Mas não vejo a Justiça se metendo onde não é chamada”. No caso específico, como o Congresso, segundo ele, “não vai nunca regulamentar uma lei contra seus próprios pares, então entra o Judiciário para fazer valer o princípio constitucional acima de uma lei”.

O tema “judicialização” da política é muito caro a estudiosos, como Luiz Werneck Vianna, coordenador do Centro de Estudos Direito e Sociedade, do Iuperj que, desde o começo dos anos 1990, se dedica à pesquisa do Poder Judiciário. Ele relata que foi o primeiro trabalho, “Corpo e Alma da Magistratura Brasileira”, que coordenou em parceria com Maria Alice Rezende Carvalho, Manuel Palacios e Marcelo Burgos, que o alertou para a necessidade de estudar as relações entre a política e o Poder Judiciário, quando então, “investigando as ações diretas de inconstitucionalidades (Adins), publicamos ‘A Judicialização da Política e das Relações Sociais’ (Rio, Revan, 1999)”.

No decorrer dos anos, Werneck Vianna tratou do assunto em outras publicações. Ele ressalta que outros estudos levados em consideração por seu grupo de pesquisa são de Marcus Faro de Castro (1993) e de Ariosto Teixeira (1997), “ambos, a rigor, negando as possibilidades de afirmação da judicialização no caso brasileiro por não estarem encontrando aceitação por parte do STF”.

Farlei Martins Riccio de Oliveira, pesquisador e professor de Direito da Universidade Candido Mendes destaca que “o ano de 2007 marcou uma retomada do ativismo voluntarista do Supremo Tribunal Federal de maior proporção e importância, tendo em conta a repercussão na opinião pública das decisões sobre fidelidade partidária, direito de greve no serviço público, direito à aposentadoria especial, entre outras”.

Reflexo dessa repercussão “foram as críticas encetada por alguns cientistas políticos como Wanderley Guilherme dos Santos e Fábio Wanderley Reis, que viram nesse avanço ativista do Supremo Tribunal Federal uma clara afronta ao princípio democrático e à separação de poderes”.

Tema polêmico na ciência política e no direito constitucional, a “judicialização da política” ou “politização da Justiça” são expressões correlatas que indicam os efeitos da expansão do Poder Judiciário no processo decisório das democracias contemporâneas, e segundo Farlei de Oliveira, as expressões foram inicialmente utilizadas por Carl Schmitt, por ocasião de sua crítica ao controle de constitucionalidade de feição política.
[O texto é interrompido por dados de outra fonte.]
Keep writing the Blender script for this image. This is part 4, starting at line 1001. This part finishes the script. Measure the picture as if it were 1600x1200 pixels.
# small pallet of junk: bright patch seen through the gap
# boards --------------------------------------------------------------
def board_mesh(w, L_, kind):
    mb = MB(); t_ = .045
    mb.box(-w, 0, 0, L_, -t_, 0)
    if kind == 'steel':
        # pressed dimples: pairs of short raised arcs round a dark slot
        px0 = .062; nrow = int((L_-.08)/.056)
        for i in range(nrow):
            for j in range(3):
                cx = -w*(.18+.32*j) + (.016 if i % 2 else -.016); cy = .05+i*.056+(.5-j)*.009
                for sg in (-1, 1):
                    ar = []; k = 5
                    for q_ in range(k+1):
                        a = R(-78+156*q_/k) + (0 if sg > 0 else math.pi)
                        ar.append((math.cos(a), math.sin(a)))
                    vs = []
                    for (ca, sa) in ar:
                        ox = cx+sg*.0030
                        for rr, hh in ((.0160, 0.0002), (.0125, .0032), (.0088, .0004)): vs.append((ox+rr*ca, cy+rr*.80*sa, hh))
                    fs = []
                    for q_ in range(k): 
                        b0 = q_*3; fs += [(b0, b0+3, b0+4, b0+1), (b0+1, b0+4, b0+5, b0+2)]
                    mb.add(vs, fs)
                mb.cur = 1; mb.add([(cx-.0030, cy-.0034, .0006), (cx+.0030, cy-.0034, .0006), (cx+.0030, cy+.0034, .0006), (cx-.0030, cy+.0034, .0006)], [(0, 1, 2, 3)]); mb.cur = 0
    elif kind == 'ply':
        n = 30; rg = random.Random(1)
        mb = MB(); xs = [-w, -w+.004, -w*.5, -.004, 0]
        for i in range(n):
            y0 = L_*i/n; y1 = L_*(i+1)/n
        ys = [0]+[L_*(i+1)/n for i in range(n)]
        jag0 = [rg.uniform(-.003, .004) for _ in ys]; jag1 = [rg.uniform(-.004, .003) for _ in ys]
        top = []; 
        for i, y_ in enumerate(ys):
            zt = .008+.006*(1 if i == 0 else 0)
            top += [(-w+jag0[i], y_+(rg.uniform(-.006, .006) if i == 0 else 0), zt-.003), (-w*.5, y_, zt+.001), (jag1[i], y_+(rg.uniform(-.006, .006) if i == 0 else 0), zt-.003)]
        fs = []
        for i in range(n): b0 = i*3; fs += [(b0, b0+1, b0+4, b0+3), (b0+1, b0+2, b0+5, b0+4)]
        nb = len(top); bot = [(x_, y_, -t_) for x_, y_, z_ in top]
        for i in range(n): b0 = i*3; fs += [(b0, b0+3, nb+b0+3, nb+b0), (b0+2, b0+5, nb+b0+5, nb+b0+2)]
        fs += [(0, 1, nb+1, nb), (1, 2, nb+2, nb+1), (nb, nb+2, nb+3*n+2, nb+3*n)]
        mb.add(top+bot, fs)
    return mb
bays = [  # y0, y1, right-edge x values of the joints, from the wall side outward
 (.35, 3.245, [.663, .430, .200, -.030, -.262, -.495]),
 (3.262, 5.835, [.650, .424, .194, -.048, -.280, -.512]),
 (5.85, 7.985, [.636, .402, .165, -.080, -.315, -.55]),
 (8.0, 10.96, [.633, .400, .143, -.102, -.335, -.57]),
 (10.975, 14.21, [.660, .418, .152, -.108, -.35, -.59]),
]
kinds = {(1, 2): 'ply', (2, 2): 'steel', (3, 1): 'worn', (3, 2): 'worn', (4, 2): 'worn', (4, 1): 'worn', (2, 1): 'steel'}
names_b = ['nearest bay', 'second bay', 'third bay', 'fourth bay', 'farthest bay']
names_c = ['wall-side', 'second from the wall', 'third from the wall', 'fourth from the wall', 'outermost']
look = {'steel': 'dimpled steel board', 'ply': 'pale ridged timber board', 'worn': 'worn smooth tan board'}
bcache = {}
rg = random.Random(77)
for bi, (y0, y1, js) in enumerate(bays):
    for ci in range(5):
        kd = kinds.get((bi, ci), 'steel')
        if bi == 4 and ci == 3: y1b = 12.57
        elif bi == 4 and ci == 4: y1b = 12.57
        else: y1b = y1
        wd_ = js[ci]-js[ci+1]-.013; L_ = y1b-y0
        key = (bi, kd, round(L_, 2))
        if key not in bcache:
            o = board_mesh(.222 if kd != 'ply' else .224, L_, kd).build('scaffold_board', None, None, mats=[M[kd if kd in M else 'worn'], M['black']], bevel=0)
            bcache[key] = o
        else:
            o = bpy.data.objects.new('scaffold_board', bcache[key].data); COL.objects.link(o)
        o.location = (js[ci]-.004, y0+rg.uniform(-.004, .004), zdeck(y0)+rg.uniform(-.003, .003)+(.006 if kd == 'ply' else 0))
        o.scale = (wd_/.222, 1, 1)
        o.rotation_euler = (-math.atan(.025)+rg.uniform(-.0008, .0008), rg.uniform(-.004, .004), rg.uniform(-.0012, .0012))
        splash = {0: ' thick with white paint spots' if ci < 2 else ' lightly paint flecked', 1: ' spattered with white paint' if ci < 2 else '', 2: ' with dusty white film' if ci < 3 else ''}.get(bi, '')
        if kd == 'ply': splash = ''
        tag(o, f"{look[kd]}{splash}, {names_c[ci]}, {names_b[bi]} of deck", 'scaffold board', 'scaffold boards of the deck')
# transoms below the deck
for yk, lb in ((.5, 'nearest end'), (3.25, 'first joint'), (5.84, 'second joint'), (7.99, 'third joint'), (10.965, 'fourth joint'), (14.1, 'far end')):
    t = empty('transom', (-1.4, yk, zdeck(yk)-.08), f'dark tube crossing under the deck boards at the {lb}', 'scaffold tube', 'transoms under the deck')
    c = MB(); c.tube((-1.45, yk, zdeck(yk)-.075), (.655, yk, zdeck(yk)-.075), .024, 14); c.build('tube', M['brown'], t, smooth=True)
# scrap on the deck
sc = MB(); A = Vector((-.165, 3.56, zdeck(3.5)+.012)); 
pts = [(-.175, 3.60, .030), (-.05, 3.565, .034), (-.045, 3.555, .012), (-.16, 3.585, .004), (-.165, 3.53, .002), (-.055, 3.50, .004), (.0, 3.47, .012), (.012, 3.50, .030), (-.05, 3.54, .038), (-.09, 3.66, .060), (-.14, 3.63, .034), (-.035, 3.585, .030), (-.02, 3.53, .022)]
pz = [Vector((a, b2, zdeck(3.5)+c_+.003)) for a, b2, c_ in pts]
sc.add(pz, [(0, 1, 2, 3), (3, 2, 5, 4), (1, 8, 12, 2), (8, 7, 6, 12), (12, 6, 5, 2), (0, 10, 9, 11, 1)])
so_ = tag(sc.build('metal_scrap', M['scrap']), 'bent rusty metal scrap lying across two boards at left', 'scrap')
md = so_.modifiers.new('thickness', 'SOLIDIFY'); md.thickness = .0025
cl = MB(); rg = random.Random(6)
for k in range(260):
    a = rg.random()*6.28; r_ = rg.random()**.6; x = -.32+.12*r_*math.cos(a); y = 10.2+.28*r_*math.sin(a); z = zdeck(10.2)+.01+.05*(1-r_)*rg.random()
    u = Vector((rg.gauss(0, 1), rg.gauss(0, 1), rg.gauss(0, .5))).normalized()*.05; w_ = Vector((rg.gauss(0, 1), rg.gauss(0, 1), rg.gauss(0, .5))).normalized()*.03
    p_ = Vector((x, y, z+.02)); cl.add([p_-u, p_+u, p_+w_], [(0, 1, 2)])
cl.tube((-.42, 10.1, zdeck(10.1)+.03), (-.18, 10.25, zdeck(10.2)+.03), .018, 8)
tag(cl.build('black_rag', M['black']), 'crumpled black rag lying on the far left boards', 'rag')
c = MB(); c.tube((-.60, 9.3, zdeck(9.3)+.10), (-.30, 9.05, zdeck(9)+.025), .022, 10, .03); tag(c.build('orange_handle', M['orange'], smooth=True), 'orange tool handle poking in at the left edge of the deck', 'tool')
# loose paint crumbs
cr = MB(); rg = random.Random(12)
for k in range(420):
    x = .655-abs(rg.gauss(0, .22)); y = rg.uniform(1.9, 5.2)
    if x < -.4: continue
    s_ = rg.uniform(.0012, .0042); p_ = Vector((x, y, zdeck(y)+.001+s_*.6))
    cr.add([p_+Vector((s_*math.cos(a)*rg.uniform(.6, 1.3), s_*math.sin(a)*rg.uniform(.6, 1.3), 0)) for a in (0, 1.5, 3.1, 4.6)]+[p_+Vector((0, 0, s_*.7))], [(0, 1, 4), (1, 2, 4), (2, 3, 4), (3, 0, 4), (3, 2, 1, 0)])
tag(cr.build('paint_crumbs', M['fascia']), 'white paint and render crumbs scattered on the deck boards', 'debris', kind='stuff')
Segundo Débora A. Maciel e Andrei Koerner , a expressão passou a compor o repertorio da ciência social a partir do projeto de C. N. Tale e T. Vallinder, no livro “The Global Expansion of Judicial Power”.

(New York University Press, 1995), em que destacaram algumas condições favoráveis à judicialização da política: ambiente democrático; separação de poderes; existência de direitos políticos formalmente reconhecidos; uso dos tribunais pelos grupos de interesse e pela oposição e inefetividade das instituições majoritárias.

O advogado José Arnaldo Rossi, especialista em legislação trabalhista, considera claro que o imposto sindical “é uma violência ao direito de reunião. Para se reunir livremente e se expressar, você tem que pagar. E não pode se reunir com profissionais de outros meios. Esse sistema confederativo é uma limitação forte ao direito de reunião”.

Para Rossi, “o controle abstrato da constitucionalidade que é feito por esse tipo de tribunal constitucional, que é ao mesmo tempo direito e político”, é o que dá o ritmo do avanço da sociedade. “São esses tribunais que vão dizendo a que ritmo a sociedade aceita mudanças. Não tem revolução, só tem reforma. Quem dita o ritmo da reforma é o tribunal constitucional”.